Point is, when it comes to this stuff we might as well be dogs trying to use the internet, because at our level of understanding it’s all mystery, sound, and light.
Or maybe it is your grandparents. I have no idea. None of us know what the actual “truth” is but we do have the ability to share what we saw, tell the stories we can’t shake. That’s what I’m doing today, darlin’.
And while a deep-freeze in January isn’t exactly the most cliché time for telling ghost stories, it is a time that involves stillness and darkness - when keeping close to the warm light is so important. And since I will be spending most of this week staying up stoking fires through, I thought I’d tell a few stories. Hopefully some of you will share your own in the comments. If you have a good one, email me, and we’ll do a reader story bonus podstack. (I’m calling audio versions podstacks.)
*Side note: Remember when the kids on Are You Afraid of The Dark would throw a handful of powder onto the campfire and then the flames would burst up in a flash? That powder was instant coffee creamer. Try it! It’s a fun trick at your next campout.
So, get yourself a mug of tea, grab your cuddliest throw, prepare your lap cats and tuck in because;
Submitted for the approval of the Midnight Society, I bring you the tales of:
Under The Porch
I grew up in a big old house with a wraparound porch. My parents bought it in 1976, back when young couples could buy a 4-bedroom, three-story home on an acre lot for half of what a Subaru Outback costs now. We were a normal middle-class family, on a normal small-town block. And since we had this big backyard, I spent a lot of time playing outside.
When I was 6 or 7 years old, I remember following our family’s black cat, Crash, around the yard. It was a sunny day and I loved trailing Crash, seeing what cats did for fun. Whenever I got the chance I would try and scoop her up for a cuddle, but cats being cats, she wanted nothing to do with my grubby little hands. So instead of coming when I called, the cat raced to a hole that lead under the house’s wraparound porch.
Now, before I explain what I saw, I need to explain the house a little. My parent’s home was built into the side of a hill. The basement was dug into that hill, meaning the front door was at street level, but as you walked to the back of the house that ground-level front porch gradually became a back deck. You had to take a flight of stairs from the back door to descend into the yard. Because, hill.

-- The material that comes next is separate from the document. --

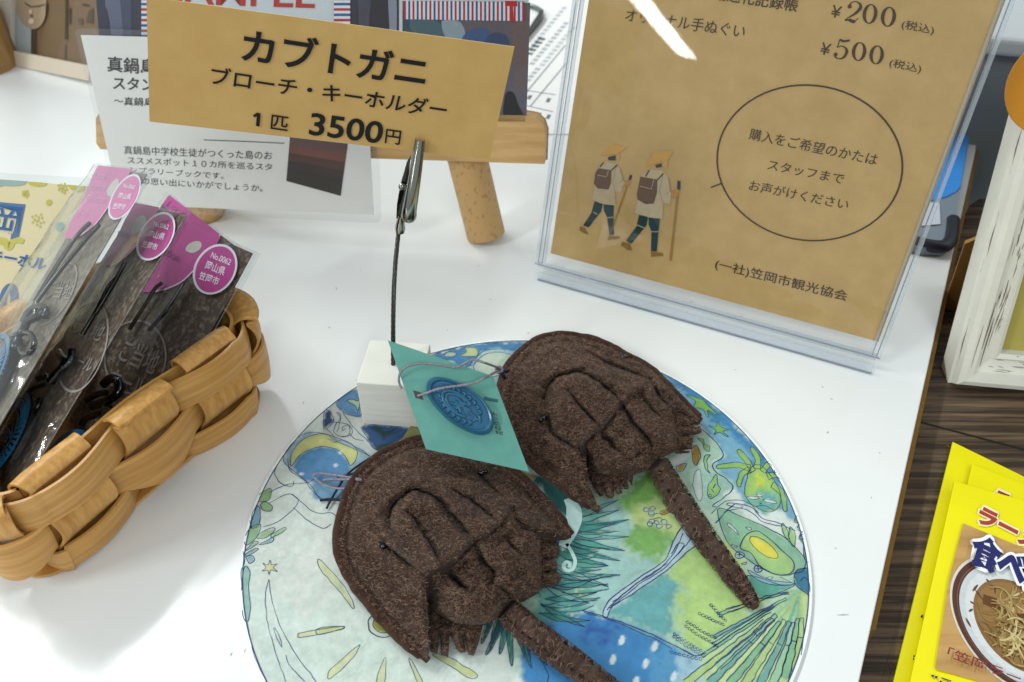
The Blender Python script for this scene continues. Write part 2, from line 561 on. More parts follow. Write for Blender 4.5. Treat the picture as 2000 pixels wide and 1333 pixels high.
# moon
pc_(Z6((305, 145), (400, 30), (520, 20), (700, 95), (770, 140), (860, 110), (800, 260), (640, 355), (510, 372), (450, 290), (360, 215)), '#9dbccb', 4, True)
pc_(Z6((365, 195), (400, 135), (470, 100), (540, 95), (600, 115), (640, 160), (650, 230), (560, 285), (470, 275), (400, 255)), '#5c95c6', 3)
pc_(Z6((450, 290), (640, 230), (700, 250), (640, 350), (510, 370)), '#7ba9cb', 4)
pc_(Z6((345, 190), (350, 130), (400, 60), (480, 25), (540, 25), (580, 60), (690, 105), (692, 150), (660, 190), (640, 150), (600, 110), (540, 92), (470, 95), (400, 130), (360, 175)), '#d6da8e', 2, True)
for c in ((583, 187), (400, 232), (610, 120)):
    pc_(Z6(*ell(c, (13, 0), (0, 9), 10)), '#e8eef0', 1)
il(Z6((330, 150), (345, 215), (420, 270), (480, 345), (560, 372), (640, 345), (700, 280)))
il(Z6((590, 60), (560, 20), (530, -10), (560, -40), (640, -30), (660, 10), (630, 40), (590, 30))); il(Z6((270, 195), (258, 230), (290, 280), (350, 300), (365, 270)))
il(Z6((230, 330), (320, 290), (420, 280), (470, 262))); il(Z6((235, 385), (330, 340), (385, 370), (350, 430), (270, 490), (200, 515)))
il(Z6((355, 340), (420, 400), (480, 440), (560, 440), (600, 470))); il(Z6((360, 410), (440, 480), (510, 520), (560, 500)))
# leaves at the left rim
for q, c in (([(170, 380), (180, 345), (225, 310), (245, 320), (230, 370)], '#9ec389'), ([(185, 395), (215, 380), (248, 405), (240, 430), (200, 425)], '#9ec389'),
             ([(140, 420), (165, 400), (185, 430), (180, 500), (140, 520), (130, 480)], '#86adc0'), ([(110, 560), (130, 520), (185, 500), (170, 560), (110, 610)], '#a3caa0'),
             ([(165, 570), (210, 530), (265, 520), (220, 570)], '#a8cd9d'), ([(250, 550), (310, 515), (318, 530), (250, 570)], '#a8cd9d'), ([(110, 640), (150, 590), (175, 600), (130, 630)], '#a9cca8'),
             ([(180, 610), (250, 570), (245, 592)], '#8db9bd'), ([(105, 660), (150, 630), (175, 632), (125, 660)], '#8db6c4'), ([(108, 670), (140, 665), (155, 690), (130, 705)], '#8fb9c8'),
             ([(85, 850), (105, 720), (132, 760), (120, 830), (132, 930), (117, 1012), (92, 980)], '#9cc3b8')):
    pc_(Z6(*q), c, 1.5, True)
il(Z6((165, 400), (140, 450), (135, 520))); il(Z6((95, 640), (100, 700), (85, 760), (90, 850)))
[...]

That made the space under the wraparound porch a perfect storage area. The kind of place my dad would park lawnmowers out of the rain and coal was delivered for heating the house before my parents updated to the town’s gas line. (Yes, I’m so Pennsylvanian my childhood home was heated by Anthracite.) Anyway, in that storage area there was just enough room for a short adult to stand up. And since the porch wrapped around the house to the front, you could walk under it from the lawnmower parking lot all the way around until you were directly under the front door.

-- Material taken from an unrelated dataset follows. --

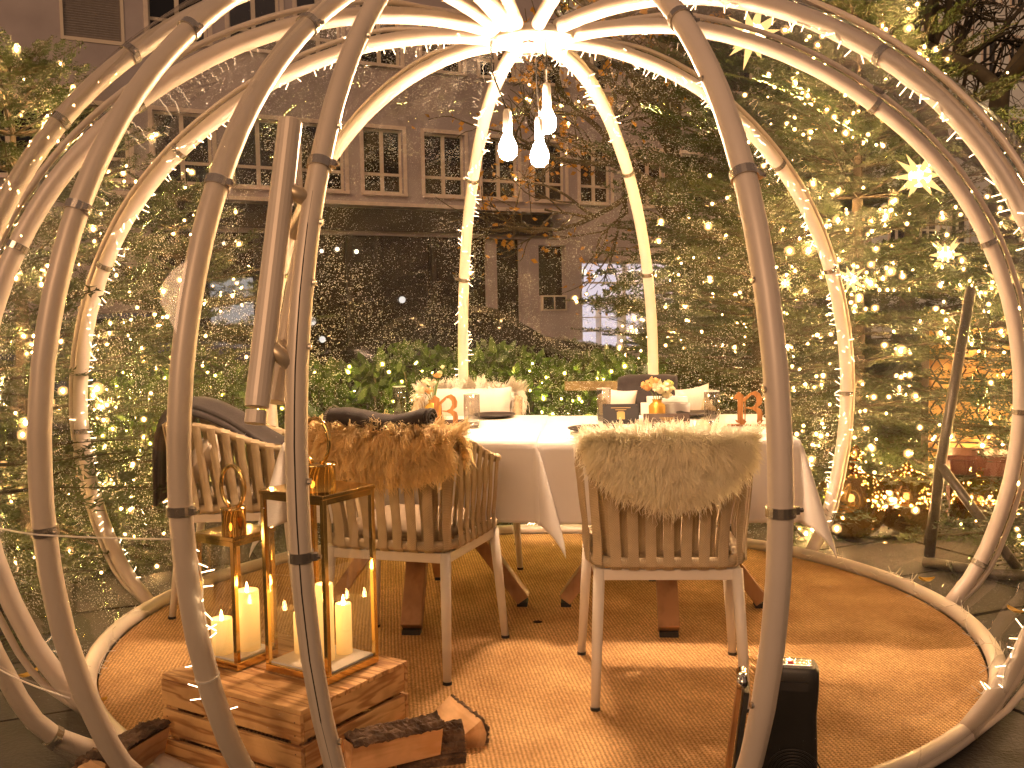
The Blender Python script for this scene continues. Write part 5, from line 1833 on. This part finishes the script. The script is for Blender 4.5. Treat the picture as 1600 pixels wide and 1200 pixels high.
for a, b in W1:
    ops.append((a, b, 4.4, 5.98))
    if a > 0: ops.append((a, b, 7.55, 9.05))
    ops.append((a, b, 10.4, 11.9))
ops.append((-.46, .82, 7.30, 8.85))
SHOP = (12.69, 16.4, .35, 2.80)
ops += [SHOP, (1.2, 11.0, .25, 3.35), (11.3, 12.2, .25, 3.2)]
wall_with_openings(-9, 24.2, 0, 13.5, ops).build('wall', M['plaster'], BA_)
for (a, b, c, d) in ops:
    if c > 4:
        if abs(a + .46) < .01 and abs(c - 7.3) < .01:
            fr = MB()
            for x in (a + .03, b - .03): fr.box((x, .03, (c + d) / 2), (.06, .1, d - c))
            fr.box(((a + b) / 2, .028, c + .04), (b - a - .12, .09, .08))
            sh = fr.build('roller_shutter', M['winframe'], BA_)
            nsl = int((d - c - .08) / .052)
            for k in range(nsl):
                MB().box(((a + b) / 2, .05, c + .11 + k * .052), (b - a - .13, .018, .047), (R_(14), 0, 0)).build('slat', M['shutter'], sh)
            continue
        window(BA_, a, b, c, d, M['winframe'])
# long ledge over the shopfronts and the dark glazing under it
MB().box((6.0, -.28, 4.06), (11.6, .6, .09)).build('canopy', M['trim'], BA_)
MB().box((6.0, -.05, 3.72), (11.4, .12, .55)).build('fascia', M['shopdark'], BA_)
MB().box((6.1, .25, 1.8), (9.8, .03, 3.1)).build('shop_glazing', M['winglass'], BA_)
MB().box((11.75, .26, 1.72), (.9, .03, 2.94)).build('shop_glazing', M['winglass'], BA_)
for x in (1.3, 3.6, 5.9, 8.2, 9.9, 10.92):
    MB().box((x, .16, 1.8), (.14 if x < 9 else .30, .12, 3.1)).build('shop_mullion', M['plaster'] if x > 9 else M['shopdark'], BA_)
win = MB()
for x0 in (10.05, 10.5): pass
MB().box((11.75, .10, 1.05), (.88, .25, 1.55)).build('shop_panel', M['plaster'], BA_)
o = MB().box((11.75, -.04, 1.62), (.84, .05, .42)).build('shop_window', M['winframe'], BA_)
for x in (11.56, 11.94): MB().box((x, -.069, 1.62), (.33, .012, .34)).build('pane', M['winglass'], o)
a, b, c, d = SHOP
so = MB().box(((a + b) / 2, .85, (c + d) / 2), (b - a + 1.2, .04, d - c + .3)).build('lit_shop_interior', M['shoplit'], BA_)
shf = MB()
for z in (c + .45, c + .85, c + 1.25): shf.box((a + 1.0, .62, z), (1.5, .25, .03))
for x in (a + .28, a + 1.0, a + 1.75): shf.box((x, .621, c + .75), (.03, .24, 1.5))
shf.build('shop_shelf', M['winframew'], BA_)
MB().box((b - .7, .55, c + .45), (.9, .4, .9)).build('shop_counter', M['plaster'], BA_)
f = MB()
for x in (a + .04, (a + b) / 2 - .3, b - .04): f.box((x, .12, (c + d) / 2), (.08, .08, d - c))
f.box(((a + b) / 2, .119, d - .04), (b - a, .078, .08)); f.box(((a + b) / 2, .119, d - .62), (b - a, .07, .05))
f.build('shop_frame', M['winframew'], BA_)
lampm = emit('shop_lamp', (1.0, 0.80, 0.52), 1.6)
lampw = emit('window_lamp', (0.95, 0.90, 0.85), .45)
for k in range(9):
    t = MB(); t.ball((a + .4 + k * .33 + .05 * (k % 2), .45, d - .30 - .10 * (k % 3 == 1)), .075, 10, 7); t.build('shop_lamp', lampm, BA_, True)
for (x, z, r) in ((4.9, 1.25, .17), (5.15, .8, .13), (7.3, 1.75, .14), (2.6, 3.05, .08), (2.85, 3.08, .08), (3.1, 3.1, .08), (5.2, 2.95, .08), (5.6, 3.0, .09), (6.1, 2.95, .09), (2.6, 1.6, .10), (3.3, 1.75, .07)):
    MB().ball((x, .16, z), r * .62, 10, 7).build('window_lamp', lampm if r < .1 else lampw, BA_, True)
MB().box((3.0, .215, 1.75), (1.0, .02, 1.1)).build('lit_display', emit('display_glow', (.75, .72, .70), .22), BA_)
rf = MB(); rf.box((7.6, 3.0, 14.2), (34, 8, 1.2)); rf.box((7.6, .1, 13.55), (34, 1.0, .2)); rf.build('roof', M['shopdark'], BA_)

BB_ = thing('pale_house', 'pale grey house with tall white windows behind the bare trees', 'building', (-9 + 24.5 * .866, 22 + 24.5 * .5, 0), R_(30))
ops = []
for k in range(10):
    x0 = .9 + k * 1.62
    for z0 in (3.6, 6.75, 9.75, 12.3): ops.append((x0, x0 + .98, z0, z0 + 1.45))
wall_with_openings(0, 18, 0, 15.5, ops).build('wall', M['plasterg'], BB_)
for (a, b, c, d) in ops: window(BB_, a, b, c, d, M['winframew'], sill=True)
rf = MB(); rf.box((9, 3.0, 16.1), (18.4, 8, 1.2)); rf.build('roof', M['shopdark'], BB_)

# ------------------------------------------------------------------ parked cars
def car(label, loc, rot, paint):
    t = thing('parked_car', label, 'car', loc, rot, 'cars parked along the street')
    pf = [(-2.15, .35), (-2.2, .62), (-2.05, .82), (-1.55, .92), (-.95, 1.36), (-.3, 1.45), (.45, 1.42), (1.15, 1.0), (1.95, .86), (2.2, .68), (2.22, .38)]
    wds = [.78, .82, .84, .85, .62, .60, .62, .82, .80, .76, .74]
    rows = []
    pf = smooth_curve([(x, w, z) for (x, z), w in zip(pf, wds)], 3)
    mb = MB()
    for sgn in (1, -1):
        g = [[(p.x, sgn * p.y, p.z), (p.x * .99, sgn * max(p.y, .84), min(p.z, .88)), (p.x, sgn * .86, .55), (p.x, sgn * .82, .28)] for p in pf]
        mb.grid(g if sgn < 0 else [r[::-1] for r in g])
    mb.grid([[(p.x, -p.y, p.z), (p.x, 0, p.z + .03), (p.x, p.y, p.z)] for p in pf])
    mb.build('body', paint, t, True)
    for sgn in (1, -1):
        gl = MB().add([(-1.35, sgn * .80, .95), (.98, sgn * .80, 1.0), (.42, sgn * .655, 1.36), (-.3, sgn * .635, 1.385), (-.88, sgn * .66, 1.31)], [(0, 1, 2, 3, 4) if sgn < 0 else (4, 3, 2, 1, 0)])
        gl.build('side_window', M['carglass'], t)
        for x in (-1.35, 1.35):
            w = MB(); w.tube([(x, sgn * .66, .31), (x, sgn * .87, .31)], .31, 22); wo_ = w.build('wheel', M['dark_rubber'], t)
            MB().tube([(x, sgn * .86, .31), (x, sgn * .882, .31)], .19, 16).build('rim', M['steel'], wo_)
        MB().ball((2.12, sgn * .6, .66), .11, 10, 7, (.6, 1.2, .7)).build('headlight', M['headlamp'], t, True)
    MB().add([(.50, -.58, 1.415), (1.12, -.72, 1.03), (1.12, .72, 1.03), (.50, .58, 1.415)], [(0, 1, 2, 3)]).build('windscreen', M['carglass'], t)
    MB().box((2.235, 0, .45), (.02, .5, .11)).build('number_plate', M['white'], t)
car('black car parked behind the hedge, nose toward the lit shop', (-.75, 15.6, -.01), R_(8), M['car'])
car('dark blue car parked behind the left end of the hedge', (-6.1, 16.2, -.01), R_(10), M['carblue'])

However as you made your way to the front of house, the crawl space grew smaller. The “ceiling” become lower, allowing only 4-5 feet of clearance. Still easy for a little kid to stand up and explore, but not so much adults. This made it seem secret to me and a little spooky. And like most little girls, I very much liked spooky secrets.
The area where my cat escaped into lead to this most claustrophobic section under the porch, near the front door. It was the farthest point you could go before you were staring at an earthen wall where the original digging stopped. Only the cat holes let in stray beams of light onto the dirt floor.

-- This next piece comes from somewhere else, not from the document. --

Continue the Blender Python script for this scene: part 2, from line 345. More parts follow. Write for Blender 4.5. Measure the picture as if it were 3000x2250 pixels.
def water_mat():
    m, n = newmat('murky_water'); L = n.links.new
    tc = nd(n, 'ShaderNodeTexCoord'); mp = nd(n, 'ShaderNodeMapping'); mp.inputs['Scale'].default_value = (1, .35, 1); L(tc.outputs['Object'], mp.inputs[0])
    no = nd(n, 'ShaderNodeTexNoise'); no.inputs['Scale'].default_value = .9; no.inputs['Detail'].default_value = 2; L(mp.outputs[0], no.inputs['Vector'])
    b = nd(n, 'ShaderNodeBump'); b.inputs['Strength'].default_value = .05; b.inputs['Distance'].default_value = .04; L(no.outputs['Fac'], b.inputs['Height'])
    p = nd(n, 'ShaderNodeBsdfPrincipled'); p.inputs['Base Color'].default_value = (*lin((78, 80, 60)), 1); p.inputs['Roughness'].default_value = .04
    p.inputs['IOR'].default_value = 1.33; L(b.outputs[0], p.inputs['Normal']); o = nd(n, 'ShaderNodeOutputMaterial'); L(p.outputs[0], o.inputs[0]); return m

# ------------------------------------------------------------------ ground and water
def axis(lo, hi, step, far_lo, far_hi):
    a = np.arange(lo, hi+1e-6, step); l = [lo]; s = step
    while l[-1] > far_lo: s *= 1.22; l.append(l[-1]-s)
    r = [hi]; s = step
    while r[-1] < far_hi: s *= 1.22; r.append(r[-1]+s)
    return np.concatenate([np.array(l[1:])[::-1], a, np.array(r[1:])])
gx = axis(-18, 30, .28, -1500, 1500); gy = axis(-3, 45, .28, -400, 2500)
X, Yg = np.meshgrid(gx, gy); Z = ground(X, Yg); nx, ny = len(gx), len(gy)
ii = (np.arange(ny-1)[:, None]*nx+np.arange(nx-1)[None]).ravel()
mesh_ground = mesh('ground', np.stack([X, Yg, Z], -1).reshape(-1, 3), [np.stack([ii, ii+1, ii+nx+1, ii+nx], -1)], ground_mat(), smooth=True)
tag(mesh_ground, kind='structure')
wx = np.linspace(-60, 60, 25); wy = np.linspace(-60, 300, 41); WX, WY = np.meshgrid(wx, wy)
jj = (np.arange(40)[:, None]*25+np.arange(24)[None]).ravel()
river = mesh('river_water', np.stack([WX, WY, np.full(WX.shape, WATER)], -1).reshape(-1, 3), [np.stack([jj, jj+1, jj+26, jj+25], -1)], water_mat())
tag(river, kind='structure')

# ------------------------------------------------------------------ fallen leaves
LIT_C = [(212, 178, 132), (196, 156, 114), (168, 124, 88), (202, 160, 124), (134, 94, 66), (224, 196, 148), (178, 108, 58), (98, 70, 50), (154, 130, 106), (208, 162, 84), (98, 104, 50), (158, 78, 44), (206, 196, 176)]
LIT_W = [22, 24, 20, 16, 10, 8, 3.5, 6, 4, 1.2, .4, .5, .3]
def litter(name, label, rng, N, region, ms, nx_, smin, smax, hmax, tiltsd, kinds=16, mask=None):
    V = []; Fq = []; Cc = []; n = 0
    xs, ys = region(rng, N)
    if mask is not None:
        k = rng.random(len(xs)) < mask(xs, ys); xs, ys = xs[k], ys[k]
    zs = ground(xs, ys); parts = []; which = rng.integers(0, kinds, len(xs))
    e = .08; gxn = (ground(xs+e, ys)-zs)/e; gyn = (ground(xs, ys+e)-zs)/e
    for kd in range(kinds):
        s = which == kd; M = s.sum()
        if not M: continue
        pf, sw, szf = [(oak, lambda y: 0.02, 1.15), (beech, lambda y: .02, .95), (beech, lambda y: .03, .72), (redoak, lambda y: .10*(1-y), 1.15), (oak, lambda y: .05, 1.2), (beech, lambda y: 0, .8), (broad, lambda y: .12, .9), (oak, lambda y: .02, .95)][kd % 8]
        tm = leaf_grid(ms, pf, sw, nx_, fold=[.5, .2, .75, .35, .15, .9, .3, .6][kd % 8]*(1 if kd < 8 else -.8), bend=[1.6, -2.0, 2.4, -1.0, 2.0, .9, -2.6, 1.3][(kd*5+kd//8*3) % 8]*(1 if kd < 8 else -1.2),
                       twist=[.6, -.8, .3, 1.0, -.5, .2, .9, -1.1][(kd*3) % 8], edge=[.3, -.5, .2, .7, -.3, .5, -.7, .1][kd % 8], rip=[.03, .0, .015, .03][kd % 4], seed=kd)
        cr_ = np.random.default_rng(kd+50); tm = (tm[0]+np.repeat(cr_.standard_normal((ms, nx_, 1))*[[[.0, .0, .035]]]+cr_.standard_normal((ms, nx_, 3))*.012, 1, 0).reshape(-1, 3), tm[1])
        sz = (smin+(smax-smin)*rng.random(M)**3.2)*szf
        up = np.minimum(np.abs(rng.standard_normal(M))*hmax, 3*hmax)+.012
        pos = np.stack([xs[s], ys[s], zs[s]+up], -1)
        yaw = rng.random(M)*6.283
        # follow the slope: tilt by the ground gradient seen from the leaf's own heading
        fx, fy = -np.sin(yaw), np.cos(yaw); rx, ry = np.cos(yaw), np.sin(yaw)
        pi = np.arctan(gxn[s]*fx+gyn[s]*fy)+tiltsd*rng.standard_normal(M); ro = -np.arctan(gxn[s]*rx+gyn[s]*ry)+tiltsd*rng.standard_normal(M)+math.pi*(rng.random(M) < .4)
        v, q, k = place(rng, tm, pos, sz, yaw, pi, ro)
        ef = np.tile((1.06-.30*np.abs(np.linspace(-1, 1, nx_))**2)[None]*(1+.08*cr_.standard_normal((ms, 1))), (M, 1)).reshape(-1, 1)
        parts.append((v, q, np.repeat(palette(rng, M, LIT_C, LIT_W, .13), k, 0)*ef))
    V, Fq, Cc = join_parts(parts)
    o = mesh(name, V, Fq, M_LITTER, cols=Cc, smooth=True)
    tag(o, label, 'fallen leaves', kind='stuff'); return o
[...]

So picture me, back at this big house with a big yard in the 1980s. I’m a little girl chasing my cat and I just watched her disappear into our diet catacombs. Curious, I got down on the ground and stuck my head into that little hole, not sure what I expected to see, probably just Crash using the dirt crawlspace as a little box.
But…
Under the porch were three adult men in blue jumpsuits. The kind you see coal miners or mechanics wear back in the day. They all had digging equipment, like picks and shovels and it seemed like they were trying to dig out the crawl space under the porch to be larger.
They had dirty faces, wore hats, and had brown dark hair, and when they saw a little girl poke her head to their workspace, the man closest to me looked up at me and smiled. He was probably in his late twenties or early thirties. Thin, shaggy hair under a cap. In my memory they also had on those old miner lights on their heads, (but they weren’t turned on).
The smiling man looked me in the eye and said “Hello there little girl” and I remember the flash of one gold tooth, it caught the light streaming in from behind me. I will never forget it. It sparkled, and it distracted me from the oddness of the moment.